◆ Problem statement
Print the lines of the data, starting with the first, up to and including the line where "COL = SC.collection" appears.

-- Data start --

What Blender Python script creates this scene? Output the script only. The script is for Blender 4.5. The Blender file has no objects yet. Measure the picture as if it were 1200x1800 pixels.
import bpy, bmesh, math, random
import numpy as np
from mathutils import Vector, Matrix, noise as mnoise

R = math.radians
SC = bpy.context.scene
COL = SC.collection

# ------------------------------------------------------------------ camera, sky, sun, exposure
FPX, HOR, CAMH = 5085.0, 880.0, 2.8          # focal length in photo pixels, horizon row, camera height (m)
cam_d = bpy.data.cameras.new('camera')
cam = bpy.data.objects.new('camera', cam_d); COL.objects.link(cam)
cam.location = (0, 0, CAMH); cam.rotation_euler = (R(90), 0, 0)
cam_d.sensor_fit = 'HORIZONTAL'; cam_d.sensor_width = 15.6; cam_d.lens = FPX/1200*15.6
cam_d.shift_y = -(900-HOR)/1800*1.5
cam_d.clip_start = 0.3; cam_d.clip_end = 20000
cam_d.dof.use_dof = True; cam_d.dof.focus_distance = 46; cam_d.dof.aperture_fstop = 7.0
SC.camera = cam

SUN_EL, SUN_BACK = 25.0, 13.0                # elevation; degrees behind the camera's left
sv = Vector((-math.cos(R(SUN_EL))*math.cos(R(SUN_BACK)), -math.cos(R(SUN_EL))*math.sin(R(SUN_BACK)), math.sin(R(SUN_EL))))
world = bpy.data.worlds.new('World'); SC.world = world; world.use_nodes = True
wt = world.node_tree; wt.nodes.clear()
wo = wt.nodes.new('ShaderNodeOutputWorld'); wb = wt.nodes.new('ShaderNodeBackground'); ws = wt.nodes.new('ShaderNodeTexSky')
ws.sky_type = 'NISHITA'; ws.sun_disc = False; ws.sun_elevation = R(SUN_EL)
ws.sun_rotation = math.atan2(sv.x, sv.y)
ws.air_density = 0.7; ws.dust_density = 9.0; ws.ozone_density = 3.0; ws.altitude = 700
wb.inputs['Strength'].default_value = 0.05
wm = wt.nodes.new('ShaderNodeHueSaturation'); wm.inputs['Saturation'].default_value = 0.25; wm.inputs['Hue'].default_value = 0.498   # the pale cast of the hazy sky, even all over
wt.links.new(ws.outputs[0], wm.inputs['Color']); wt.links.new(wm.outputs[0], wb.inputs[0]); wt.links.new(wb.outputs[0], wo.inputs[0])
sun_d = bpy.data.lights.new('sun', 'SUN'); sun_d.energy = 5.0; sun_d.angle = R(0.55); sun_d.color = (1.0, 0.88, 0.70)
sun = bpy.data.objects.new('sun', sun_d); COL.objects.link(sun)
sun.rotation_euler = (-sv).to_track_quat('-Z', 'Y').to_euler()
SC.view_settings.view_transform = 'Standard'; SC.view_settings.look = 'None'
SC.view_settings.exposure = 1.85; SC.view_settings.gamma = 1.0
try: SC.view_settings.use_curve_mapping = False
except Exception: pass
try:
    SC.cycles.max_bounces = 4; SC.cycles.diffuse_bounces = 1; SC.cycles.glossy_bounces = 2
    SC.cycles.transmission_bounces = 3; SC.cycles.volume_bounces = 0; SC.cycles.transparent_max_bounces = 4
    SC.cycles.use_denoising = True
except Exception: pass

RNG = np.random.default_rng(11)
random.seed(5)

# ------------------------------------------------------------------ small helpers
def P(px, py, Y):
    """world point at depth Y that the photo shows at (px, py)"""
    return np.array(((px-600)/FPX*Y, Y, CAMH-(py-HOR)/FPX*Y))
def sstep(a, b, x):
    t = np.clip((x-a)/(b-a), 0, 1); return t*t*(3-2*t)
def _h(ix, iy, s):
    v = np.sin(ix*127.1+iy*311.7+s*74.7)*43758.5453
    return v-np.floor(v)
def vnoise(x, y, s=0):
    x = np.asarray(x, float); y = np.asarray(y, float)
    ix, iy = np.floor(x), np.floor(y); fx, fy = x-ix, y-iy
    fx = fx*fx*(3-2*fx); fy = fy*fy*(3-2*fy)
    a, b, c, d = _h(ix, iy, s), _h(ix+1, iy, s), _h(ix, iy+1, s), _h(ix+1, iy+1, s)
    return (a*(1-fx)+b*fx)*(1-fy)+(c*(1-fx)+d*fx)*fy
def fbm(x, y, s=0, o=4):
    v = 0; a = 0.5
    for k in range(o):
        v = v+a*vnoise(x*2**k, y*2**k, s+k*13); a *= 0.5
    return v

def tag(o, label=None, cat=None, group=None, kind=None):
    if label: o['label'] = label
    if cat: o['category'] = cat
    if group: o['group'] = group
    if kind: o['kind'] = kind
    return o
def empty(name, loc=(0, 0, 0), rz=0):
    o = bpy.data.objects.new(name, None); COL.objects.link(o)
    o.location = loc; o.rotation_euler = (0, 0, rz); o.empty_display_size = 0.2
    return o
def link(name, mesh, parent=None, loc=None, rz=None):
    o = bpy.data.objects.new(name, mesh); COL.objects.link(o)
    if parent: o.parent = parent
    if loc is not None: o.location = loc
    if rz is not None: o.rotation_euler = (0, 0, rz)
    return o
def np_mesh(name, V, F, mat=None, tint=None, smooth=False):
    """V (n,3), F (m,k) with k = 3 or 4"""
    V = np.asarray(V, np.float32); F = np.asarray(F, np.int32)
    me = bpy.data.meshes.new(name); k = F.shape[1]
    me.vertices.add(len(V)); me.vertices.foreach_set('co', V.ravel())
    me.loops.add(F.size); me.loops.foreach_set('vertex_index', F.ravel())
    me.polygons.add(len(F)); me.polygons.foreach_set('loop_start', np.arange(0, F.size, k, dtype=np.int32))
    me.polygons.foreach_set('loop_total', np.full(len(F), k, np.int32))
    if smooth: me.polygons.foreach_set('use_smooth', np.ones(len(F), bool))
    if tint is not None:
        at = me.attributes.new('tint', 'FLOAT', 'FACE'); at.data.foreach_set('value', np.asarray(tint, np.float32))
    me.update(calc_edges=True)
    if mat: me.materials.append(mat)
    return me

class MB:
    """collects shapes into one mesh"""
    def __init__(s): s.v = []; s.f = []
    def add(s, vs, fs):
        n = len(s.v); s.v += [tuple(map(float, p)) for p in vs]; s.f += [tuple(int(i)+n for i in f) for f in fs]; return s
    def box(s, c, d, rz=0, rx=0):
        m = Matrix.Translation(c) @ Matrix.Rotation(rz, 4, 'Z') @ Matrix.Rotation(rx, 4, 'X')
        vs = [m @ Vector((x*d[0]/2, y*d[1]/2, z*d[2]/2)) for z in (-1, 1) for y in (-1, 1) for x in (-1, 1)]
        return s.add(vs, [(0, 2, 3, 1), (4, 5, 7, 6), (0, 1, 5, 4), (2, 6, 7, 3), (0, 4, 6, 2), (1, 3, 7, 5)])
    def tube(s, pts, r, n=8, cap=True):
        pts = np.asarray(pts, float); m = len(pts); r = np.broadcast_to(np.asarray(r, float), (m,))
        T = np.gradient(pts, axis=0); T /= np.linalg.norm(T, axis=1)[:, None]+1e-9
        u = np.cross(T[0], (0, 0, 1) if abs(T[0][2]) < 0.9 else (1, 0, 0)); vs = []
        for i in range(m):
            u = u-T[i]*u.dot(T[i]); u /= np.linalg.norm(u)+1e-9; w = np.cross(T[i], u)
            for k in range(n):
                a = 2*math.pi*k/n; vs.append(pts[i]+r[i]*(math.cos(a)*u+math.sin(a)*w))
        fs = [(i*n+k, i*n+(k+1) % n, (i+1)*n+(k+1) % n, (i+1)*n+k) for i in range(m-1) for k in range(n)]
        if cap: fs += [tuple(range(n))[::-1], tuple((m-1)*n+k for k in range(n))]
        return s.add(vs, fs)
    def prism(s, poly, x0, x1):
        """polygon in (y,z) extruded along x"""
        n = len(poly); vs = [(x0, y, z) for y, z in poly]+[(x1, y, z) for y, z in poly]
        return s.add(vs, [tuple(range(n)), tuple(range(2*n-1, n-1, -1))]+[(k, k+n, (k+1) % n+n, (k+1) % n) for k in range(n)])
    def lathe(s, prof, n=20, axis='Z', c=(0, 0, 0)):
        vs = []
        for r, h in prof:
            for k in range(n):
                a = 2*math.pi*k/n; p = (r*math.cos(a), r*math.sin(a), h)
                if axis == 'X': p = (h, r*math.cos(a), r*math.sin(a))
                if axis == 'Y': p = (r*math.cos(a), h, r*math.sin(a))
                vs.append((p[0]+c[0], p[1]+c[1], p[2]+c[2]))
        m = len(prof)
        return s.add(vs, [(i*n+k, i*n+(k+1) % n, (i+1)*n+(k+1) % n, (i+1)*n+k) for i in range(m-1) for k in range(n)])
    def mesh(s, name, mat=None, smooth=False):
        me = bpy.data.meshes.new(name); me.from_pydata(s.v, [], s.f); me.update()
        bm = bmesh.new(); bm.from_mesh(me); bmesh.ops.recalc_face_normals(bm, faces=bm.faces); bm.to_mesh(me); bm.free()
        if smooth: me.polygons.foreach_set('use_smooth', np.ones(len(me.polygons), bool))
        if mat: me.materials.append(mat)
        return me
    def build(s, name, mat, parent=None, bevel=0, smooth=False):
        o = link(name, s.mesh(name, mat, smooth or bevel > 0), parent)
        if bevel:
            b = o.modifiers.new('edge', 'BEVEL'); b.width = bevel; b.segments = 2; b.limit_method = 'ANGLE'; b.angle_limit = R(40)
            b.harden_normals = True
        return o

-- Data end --

◆ Expected output
What Blender Python script creates this scene? Output the script only. The script is for Blender 4.5. The Blender file has no objects yet. Measure the picture as if it were 1200x1800 pixels.
import bpy, bmesh, math, random
import numpy as np
from mathutils import Vector, Matrix, noise as mnoise

R = math.radians
SC = bpy.context.scene
COL = SC.collection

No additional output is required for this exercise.